Hale gelen ürünlerin kontrolden geçtiğini okudunuz mu?

Gördünüz mü? İşittiniz mi?

Birde sütte de kanserojen madde varmış, balıkta da ağır metaller var diye yazıyorlar. Benim aklım iyice karıştı sizinkini bilemem. Neyse biz devam edelim.

Peki siz hiç tezgahlardan veya raflardan aldığınız ürünün, rengine, büyüklüğüne. Şekline baktınız mı? Tabii ürünün altına ve üstüne bir mikrobiyolojik faaliyet var mı yani böcekler ya da mikroorganizmalar larvalarını ya da yumurtalarını bırakmışlar mıdır diye bakar ve anlar mısınız? Şimdi şöyle dediğinizi duyar gibiyim:

"Biz bunlara dikkat etsek hem işimizi hem zamanımızı kaybederiz hem de anlamayız".
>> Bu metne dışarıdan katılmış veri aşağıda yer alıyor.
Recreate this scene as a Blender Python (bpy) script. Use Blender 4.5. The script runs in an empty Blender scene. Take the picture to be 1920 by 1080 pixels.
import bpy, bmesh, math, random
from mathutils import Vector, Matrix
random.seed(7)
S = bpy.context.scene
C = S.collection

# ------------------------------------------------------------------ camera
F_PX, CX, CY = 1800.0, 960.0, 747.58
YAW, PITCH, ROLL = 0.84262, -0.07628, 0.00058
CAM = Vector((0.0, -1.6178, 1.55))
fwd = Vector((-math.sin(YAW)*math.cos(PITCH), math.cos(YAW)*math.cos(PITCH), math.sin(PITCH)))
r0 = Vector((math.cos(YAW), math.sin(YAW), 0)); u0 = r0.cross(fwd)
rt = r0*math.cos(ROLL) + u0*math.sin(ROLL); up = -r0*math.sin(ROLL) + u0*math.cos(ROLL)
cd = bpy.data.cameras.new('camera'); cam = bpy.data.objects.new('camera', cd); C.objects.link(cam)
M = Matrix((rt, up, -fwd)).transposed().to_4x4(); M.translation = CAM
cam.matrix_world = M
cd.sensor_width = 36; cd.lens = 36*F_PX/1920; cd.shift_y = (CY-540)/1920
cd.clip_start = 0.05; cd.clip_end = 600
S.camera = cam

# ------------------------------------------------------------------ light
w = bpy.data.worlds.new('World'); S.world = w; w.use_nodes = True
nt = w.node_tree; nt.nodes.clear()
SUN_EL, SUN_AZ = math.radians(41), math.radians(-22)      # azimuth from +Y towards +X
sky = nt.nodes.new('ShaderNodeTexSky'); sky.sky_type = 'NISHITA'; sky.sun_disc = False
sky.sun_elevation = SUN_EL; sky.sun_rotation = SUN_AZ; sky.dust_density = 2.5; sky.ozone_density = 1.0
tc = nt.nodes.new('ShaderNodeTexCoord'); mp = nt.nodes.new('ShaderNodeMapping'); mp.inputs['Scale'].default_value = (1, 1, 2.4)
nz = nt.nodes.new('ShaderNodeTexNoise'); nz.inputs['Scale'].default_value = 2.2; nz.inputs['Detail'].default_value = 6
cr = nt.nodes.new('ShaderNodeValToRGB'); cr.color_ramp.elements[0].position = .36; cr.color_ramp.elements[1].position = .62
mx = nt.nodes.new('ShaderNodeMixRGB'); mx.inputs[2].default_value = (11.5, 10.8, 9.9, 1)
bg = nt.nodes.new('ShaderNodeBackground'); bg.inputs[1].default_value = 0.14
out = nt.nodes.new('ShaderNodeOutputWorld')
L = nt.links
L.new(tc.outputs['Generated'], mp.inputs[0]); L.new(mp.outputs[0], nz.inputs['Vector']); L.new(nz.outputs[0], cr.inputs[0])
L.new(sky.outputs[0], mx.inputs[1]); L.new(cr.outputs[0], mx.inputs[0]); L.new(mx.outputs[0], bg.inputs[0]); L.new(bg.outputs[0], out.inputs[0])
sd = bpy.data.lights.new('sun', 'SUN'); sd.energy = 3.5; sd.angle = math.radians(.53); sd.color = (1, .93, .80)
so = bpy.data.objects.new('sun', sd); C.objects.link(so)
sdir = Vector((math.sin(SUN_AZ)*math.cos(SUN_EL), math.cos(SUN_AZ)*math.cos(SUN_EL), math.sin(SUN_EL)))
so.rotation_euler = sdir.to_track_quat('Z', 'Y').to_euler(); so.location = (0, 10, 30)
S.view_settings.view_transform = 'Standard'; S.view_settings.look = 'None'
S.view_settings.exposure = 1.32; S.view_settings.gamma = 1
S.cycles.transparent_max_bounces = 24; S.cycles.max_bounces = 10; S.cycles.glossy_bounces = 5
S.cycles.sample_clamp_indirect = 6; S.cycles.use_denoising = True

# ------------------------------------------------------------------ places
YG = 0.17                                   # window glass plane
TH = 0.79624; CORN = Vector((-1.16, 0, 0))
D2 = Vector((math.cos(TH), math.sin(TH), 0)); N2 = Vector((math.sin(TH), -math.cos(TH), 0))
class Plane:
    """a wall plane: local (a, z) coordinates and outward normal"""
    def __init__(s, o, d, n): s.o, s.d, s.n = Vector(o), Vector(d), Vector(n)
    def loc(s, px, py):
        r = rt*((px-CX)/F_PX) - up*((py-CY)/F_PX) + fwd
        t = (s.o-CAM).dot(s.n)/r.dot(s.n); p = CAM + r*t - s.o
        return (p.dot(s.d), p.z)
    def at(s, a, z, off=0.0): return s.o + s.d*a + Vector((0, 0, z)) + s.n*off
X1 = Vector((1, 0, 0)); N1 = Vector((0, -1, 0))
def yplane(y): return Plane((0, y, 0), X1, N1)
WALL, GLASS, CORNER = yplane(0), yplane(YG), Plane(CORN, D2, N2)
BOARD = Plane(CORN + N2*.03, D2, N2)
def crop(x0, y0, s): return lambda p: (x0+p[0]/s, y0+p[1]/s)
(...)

O zaman şikâyet etmeyeceğiz.

a2-003.jpg

ÖNERİLER

Peki çare var mı? Var. Yetkililer gıda ürünlerinin en baştan tüketiciye gelene kadar her aşamasını kontrol edecek, belgeleyecek ve alıcının görüp anlamasını sağlayacak. Gerekirse GIDA KODEX (Gıda ile ilgili her şey)i yeniden gözden geçirilecek. Biz tüketiciler ise her elimize geçeni hele hele ucuz diye almayacağız ve yemeyeceğiz. Her yemeğin, yemekten beklenen faydasını alabilmemiz için nasıl pişirileceğini bilmemiz ve ona göre hareket etmemiz ve eğitimini almamız gerekiyor. Bakın; ıspanak için neler dendi: üstünde mikroorganizma veya kimyasal madde var? Yabancı otlarla karışmış? Ispanak pişirildikten ve yendikten sonra buzdolabına kaldırılıp bir daha ısıtılıp yenmez. Zehirleme yapar. Daha neler neler. Biriside çıkıp eskiden böyle şeyler var mıydı? Bize neler oldu? Neler oluyor? demiyor. Allah aşkına söyler misiniz: ıspanak alacaksınız içine yabancı ot karışmış siz görmeyeceksiniz ve ayıklamayacaksınız. Var mı böyle bir hanımefendi? Ben zannetmiyorum. Gördünüz mü alışveriş yapmak, yemeği pişirmek, yedirmek ve artanı saklamak bir uzmanlık işi. Hem de zaten Gastronomi (yemek, tatlı ve dünyadaki içecek,yapma ve hazırlama) diye bir bilim dalı var. İzlemeyenlere de ''Lezzetlerin kökenleri'' belgesel dizisini izlemesini öneririm.